El clásico animado de Disney llega con actores de carne y hueso, dirigido por Guy Ritchie y escrito junto a John August.
Así como alguna vez Guy Ritchie decidió hacer una película con y para su mujer en aquel momento, Madonna, esta vez eligió hacer una para sus hijos. Y el proyecto que llegó a sus manos fue ni más ni menos que la versión live action de uno de los últimos clásicos animados de Disney: Aladdin, que se suma a la lista de estas películas reversionadas junto a La bella y la bestia, Cenicienta, Dumbo y la próxima El rey león, entre otras, que no hacen más que poner en foco la falta de originalidad de los grandes estudios en la actualidad.
La historia es conocida porque cualquier persona a la que le guste el cine debe haber visto la versión animada ya muchas veces. A la larga, la historia de amor entre esa “rata callejera” y la princesa también se ha mantenido viva gracias a otros factores: por un lado la presencia de Robin Williams en el personaje del Genio de la lámpara mágica, y por el otro el buen puñado de canciones que se quedaban con uno hasta mucho tiempo después de escucharlas.
En esta nueva versión tenemos, nuevamente, a los dos protagonistas enamorándose y a las canciones (aunque algunas reversionadas de una manera que pretende ser moderna), lo que no tenemos es ni a Robin Williams ni a nadie que hubiese logrado llenar sus zapatos. Es difícil imaginar quién y cómo podría haber funcionado en una versión live action, pero definitivamente Will Smith no era el adecuado. El actor, que es carismático, hace demasiado de sí mismo y eso sumado a unos pobres efectos especiales deriva en algunas escenas de humor muy forzadas.

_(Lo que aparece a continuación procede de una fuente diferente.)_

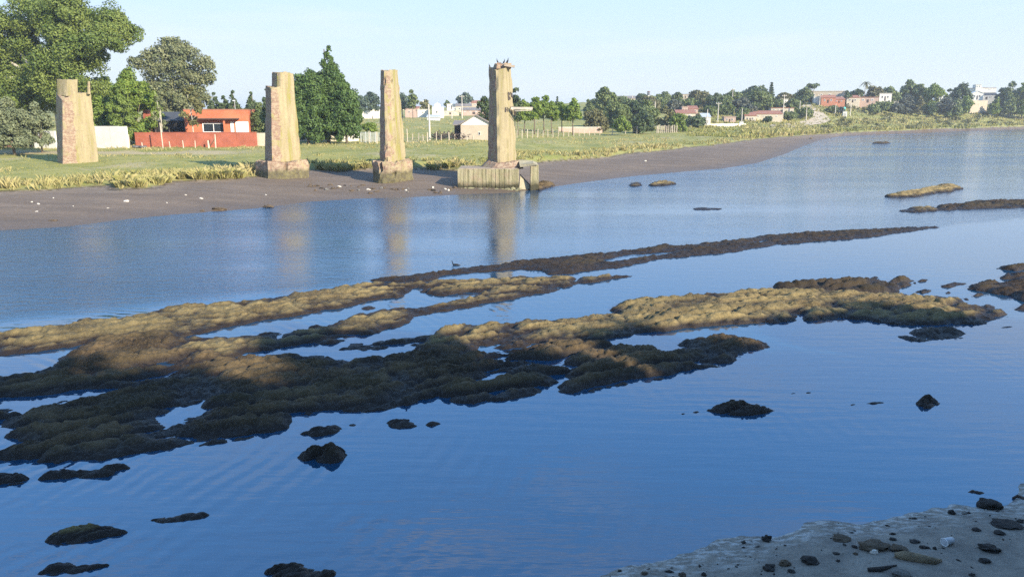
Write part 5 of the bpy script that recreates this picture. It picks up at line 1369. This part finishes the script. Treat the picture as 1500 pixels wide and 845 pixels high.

En cambio, Mena Massoud y Naomi Scott, logran convertirse en los creíbles Aladdin y la princesa Jazmín. Ambos se desenvuelven con confianza y talento, tanto juntos como por separado (ella hasta se permite una escena a lo Elsa de Frozen con una canción nueva). Se puede decir que la parte de “A whole new world” (Un mundo ideal) tiene mucha de la magia necesaria. Pero también es el personaje femenino un retrato más actual, alguien cuya meta no radica en quedarse esperando a conseguir un marido, sino en ocupar el rol que se supone debería ser del hombre: ser sultan(a).
El otro personaje fuerte con el que contaba la película original era el de Jafar, el terrible villano. El actor Marwan Kenzari no consigue esa presencia, ni lucir nunca lo suficientemente temible y el personaje cumple con su función argumental y poco más.
El guion no apunta a grandes cambios, más bien a algunos agregados que, a la larga, no hacen más que incluir otra innecesaria historia de amor. También, al ser una película con actores de carne y hueso, los personajes animales pierden peso argumental: sucede con el loro, el mono y el tigre.
La dirección es desprolija, sin mucha inspiración, sin el sello del director (también nos podríamos preguntar: ¿cuál es el sello de Guy Ritchie?) a excepción de algún plano ralentizado de manera innecesaria, con una edición muchas veces acelerada y una dudosa elección de muchos planos. Más allá de eso algunas de las icónicas escenas (como cuando encuentran la famosa lámpara mágica entre otros tesoros y mucha arena) lograron ser bien traspasadas. Así, Aladdin funciona por momentos, generalmente en sus escenas más íntimas, no obstante en los números musicales grandilocuentes todo se siente tan artificial como la creación de ese país, Agrabah, que desde su comienzo es difícil de ver como algo distinto a un estudio.